Similarly, he noted, the U.N.'s Convention on the Rights of the Child declares that children need “special safeguards and care, including appropriate legal protection, before as well as after birth.”

In terms of international law's second source—generally accepted customs—Tozzi said several countries' pro-life legislative efforts and achievements showed the lack of such an acceptance of abortion.

“A number of nations have tightened the laws on abortion, Russia most recently,” he said. “In 2009 the Dominican Republic’s government passed a constitutional amendment protecting life from conception; so too have more than half the Mexican states.” He noted that East Timor and Hungary have both adopted similar protections in recent years.

Even the outcome document of the 1995 Beijing Women's Conference, a non-binding source of guidance that caused controversy over the issue of abortion, did not speak of it as a right.

Instead, Tozzi noted, the document says that “where legal, it should be safe,” but that each country should be allowed to decide the matter for itself according to the idea of national sovereignty.

“But the pro-abortion strategy does not respect this principle,” observed Tozzi. “Instead, they bring lawsuits and count on activist judges to do their work.”

In an interview with CNA after his speech, Tozzi said pro-life advocates must be ready to correct those who speak of abortion as a right in international law.

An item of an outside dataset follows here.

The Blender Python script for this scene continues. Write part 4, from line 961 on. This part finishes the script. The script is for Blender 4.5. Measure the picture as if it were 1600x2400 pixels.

“If, as often happens, groups claim that there's a right to abortion, it's important that people say 'No,' that there is not,” the international human rights lawyer advised.

“There is no such thing in international law as a 'right to abortion.' This is a concept that is completely fabricated by abortion advocates and their supporters in transnational organizations such as the United Nations.”

The assertion of such a right, he said, relies upon “the manipulation of language – to take something that is clear, such as protection 'from conception,' and twist it into its opposite.”

“It's really the spirit of relativism,” he said, calling the strategy an “attack upon the truth as well as upon unborn life.”